— BEGIN Data entries —
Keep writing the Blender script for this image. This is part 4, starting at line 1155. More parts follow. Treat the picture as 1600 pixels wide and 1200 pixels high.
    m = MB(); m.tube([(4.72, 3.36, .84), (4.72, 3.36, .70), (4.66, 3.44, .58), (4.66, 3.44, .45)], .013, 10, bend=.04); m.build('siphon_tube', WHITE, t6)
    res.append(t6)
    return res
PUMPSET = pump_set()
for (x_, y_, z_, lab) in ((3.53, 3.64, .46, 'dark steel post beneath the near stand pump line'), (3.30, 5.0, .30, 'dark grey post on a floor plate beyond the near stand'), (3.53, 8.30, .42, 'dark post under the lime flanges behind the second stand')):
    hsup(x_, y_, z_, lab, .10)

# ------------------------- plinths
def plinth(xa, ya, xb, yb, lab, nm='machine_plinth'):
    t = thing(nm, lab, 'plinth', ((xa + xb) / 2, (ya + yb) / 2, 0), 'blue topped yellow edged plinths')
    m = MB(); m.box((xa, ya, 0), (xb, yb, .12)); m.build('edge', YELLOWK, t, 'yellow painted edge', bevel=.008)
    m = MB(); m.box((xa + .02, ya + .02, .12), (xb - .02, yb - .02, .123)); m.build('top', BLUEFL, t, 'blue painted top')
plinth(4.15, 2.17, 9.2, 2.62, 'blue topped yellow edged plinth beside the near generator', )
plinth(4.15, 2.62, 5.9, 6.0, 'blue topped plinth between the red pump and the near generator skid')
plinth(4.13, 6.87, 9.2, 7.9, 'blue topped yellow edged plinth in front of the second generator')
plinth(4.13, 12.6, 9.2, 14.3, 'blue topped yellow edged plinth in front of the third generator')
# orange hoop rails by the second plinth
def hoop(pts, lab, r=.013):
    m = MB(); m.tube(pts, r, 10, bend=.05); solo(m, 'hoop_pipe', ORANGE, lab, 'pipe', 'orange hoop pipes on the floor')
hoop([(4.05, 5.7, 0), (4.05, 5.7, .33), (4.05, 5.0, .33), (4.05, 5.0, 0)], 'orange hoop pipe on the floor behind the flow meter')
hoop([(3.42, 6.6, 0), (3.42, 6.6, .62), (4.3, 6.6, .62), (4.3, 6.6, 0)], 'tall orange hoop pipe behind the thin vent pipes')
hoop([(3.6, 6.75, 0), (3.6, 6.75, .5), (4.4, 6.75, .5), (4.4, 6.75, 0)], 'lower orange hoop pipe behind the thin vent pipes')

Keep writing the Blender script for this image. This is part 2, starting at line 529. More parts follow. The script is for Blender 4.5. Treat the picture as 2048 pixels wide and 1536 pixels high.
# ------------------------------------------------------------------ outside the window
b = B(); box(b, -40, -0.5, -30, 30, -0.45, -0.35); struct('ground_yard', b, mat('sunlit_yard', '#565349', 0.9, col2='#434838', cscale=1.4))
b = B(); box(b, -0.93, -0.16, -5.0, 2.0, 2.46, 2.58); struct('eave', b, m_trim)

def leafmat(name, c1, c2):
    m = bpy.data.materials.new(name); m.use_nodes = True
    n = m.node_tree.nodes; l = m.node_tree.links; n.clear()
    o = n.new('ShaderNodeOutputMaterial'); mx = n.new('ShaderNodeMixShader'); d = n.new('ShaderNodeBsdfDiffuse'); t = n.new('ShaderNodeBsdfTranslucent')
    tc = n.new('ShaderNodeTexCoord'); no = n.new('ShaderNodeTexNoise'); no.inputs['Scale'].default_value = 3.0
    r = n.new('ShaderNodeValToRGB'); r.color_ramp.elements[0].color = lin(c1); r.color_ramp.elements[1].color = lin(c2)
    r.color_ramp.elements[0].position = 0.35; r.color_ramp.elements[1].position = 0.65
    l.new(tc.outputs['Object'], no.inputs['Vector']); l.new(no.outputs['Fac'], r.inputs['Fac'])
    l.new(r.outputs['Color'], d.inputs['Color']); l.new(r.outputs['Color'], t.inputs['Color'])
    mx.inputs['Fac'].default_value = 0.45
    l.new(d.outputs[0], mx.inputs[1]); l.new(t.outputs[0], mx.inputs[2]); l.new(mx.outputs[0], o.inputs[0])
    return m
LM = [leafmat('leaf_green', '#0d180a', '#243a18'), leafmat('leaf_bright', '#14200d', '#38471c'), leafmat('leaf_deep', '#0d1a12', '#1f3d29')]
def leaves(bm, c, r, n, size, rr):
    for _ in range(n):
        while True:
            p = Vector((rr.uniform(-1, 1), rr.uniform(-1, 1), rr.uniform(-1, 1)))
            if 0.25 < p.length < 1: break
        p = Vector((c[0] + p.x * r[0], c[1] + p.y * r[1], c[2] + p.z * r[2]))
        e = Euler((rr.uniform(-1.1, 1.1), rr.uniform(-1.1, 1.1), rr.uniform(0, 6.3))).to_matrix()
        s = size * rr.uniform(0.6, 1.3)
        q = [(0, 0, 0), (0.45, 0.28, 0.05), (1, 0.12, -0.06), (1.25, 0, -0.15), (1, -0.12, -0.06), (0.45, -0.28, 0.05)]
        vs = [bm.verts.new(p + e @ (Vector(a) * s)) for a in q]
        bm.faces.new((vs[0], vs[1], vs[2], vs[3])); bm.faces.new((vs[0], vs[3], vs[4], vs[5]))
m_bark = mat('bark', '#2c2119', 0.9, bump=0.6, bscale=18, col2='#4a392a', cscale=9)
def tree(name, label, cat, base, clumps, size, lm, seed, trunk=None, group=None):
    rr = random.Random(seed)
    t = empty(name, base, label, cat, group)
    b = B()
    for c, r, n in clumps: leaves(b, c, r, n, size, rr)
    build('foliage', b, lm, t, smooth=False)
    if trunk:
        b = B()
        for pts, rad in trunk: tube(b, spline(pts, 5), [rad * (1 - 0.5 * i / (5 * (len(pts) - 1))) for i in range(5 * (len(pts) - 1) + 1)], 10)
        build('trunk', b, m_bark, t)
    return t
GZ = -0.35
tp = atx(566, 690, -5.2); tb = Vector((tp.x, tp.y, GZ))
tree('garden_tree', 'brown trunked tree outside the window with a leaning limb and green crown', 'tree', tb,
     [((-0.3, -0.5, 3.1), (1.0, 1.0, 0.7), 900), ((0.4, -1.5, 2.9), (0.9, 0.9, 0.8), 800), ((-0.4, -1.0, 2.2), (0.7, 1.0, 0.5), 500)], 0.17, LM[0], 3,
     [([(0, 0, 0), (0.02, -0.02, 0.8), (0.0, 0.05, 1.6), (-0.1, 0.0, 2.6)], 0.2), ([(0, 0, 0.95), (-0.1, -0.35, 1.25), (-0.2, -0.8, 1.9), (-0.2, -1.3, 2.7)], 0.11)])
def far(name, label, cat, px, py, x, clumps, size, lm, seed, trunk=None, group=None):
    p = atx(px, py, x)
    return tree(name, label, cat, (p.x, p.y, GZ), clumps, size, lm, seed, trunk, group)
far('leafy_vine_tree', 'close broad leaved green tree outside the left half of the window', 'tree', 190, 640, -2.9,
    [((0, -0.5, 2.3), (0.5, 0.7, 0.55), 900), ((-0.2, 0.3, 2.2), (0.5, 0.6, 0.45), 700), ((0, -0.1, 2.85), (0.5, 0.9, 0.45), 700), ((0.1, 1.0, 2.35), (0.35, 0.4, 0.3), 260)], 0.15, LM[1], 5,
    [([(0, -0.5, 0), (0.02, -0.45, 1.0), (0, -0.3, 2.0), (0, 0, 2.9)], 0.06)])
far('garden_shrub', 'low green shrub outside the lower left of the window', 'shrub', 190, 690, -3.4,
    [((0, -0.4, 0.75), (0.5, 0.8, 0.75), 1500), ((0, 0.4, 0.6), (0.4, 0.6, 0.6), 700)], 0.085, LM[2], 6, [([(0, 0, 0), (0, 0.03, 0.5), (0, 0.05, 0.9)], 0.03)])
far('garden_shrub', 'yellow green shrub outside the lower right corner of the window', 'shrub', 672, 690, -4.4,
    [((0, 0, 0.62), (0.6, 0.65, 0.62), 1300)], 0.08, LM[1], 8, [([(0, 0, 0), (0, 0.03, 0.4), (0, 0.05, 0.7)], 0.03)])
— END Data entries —
• Set exercise:
Copy out precisely the lines that begin at the line containing "1536 pixels high." and end at the line containing "b = B(); box(b, -0.93, -0.16, -5.0, 2.0, 2.46, 2.58);", including both; write nothing else.

• Answer to the problem:
Keep writing the Blender script for this image. This is part 2, starting at line 529. More parts follow. The script is for Blender 4.5. Treat the picture as 2048 pixels wide and 1536 pixels high.
# ------------------------------------------------------------------ outside the window
b = B(); box(b, -40, -0.5, -30, 30, -0.45, -0.35); struct('ground_yard', b, mat('sunlit_yard', '#565349', 0.9, col2='#434838', cscale=1.4))
b = B(); box(b, -0.93, -0.16, -5.0, 2.0, 2.46, 2.58); struct('eave', b, m_trim)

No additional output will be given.